You Can’t Say QAHY Didn’t Warn You

I said in a Two Minute QAte I’d seen payment portals vulnerable to changing parameters in the querystring. Apparently, Citi had the same problem:

Details have emerged has to how hackers were able to steal over 200,000 Citi customer accounts, including names, credit card numbers, mailing addresses and email addresses. It turns out quite easily, in fact. All they had to do was log in as a customer and change around a few numbers into the browser’s URL bar, NYT reports. Facepalm.

Basically after you logged into your account as a Citi customer, the URL contained a code identifying your account. All you had to do was change around the numbers and boom, you were in someone else’s account.

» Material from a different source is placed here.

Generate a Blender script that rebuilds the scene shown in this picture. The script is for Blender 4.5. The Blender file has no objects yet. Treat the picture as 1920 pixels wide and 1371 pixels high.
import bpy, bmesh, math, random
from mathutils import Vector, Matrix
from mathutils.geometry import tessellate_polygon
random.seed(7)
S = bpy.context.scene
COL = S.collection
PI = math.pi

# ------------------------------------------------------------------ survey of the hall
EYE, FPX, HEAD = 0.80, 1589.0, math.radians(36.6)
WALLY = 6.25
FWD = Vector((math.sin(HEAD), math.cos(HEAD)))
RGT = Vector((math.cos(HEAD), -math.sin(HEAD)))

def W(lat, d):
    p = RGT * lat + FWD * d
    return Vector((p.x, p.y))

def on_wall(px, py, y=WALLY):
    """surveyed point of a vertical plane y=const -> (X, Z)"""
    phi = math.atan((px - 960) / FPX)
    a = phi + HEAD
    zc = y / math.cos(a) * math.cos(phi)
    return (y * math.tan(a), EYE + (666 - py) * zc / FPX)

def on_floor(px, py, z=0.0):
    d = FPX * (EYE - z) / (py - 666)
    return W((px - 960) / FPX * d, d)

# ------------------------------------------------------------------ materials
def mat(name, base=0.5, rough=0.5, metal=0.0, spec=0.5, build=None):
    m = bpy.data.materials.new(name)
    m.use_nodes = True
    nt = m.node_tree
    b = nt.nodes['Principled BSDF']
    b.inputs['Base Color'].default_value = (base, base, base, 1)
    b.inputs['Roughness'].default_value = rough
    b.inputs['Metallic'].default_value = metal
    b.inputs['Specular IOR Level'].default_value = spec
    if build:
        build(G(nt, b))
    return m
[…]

More details at this New York Times article, which quotes an anonymous security “experts”:

The method is seemingly simple, but the fact that the thieves knew to focus on this particular vulnerability marks the Citigroup attack as especially ingenious, security experts said.

One security expert familiar with the investigation wondered how the hackers could have known to breach security by focusing on the vulnerability in the browser. “It would have been hard to prepare for this type of vulnerability,” he said. The security expert insisted on anonymity because the inquiry was at an early stage.

I wish they would have put their names to it so the real world could know which security experts would call this an ingenious exploit of a browser flaw. Seriously. Dudes, and I say “Dudes” because that’s how the other kids in your college dorm address you, this is not a browser flaw. This is an application flaw. And one that you could fix if only you, I dunno, were “experts” in basic software testing.

Here’s a primer, dudes:

(Story seen via Rob Lambert tweet.)

UPDATE: Maybe those security experts quoted by the New York Times were the in-house team responsible for the recent New York Times pay wall fiasco.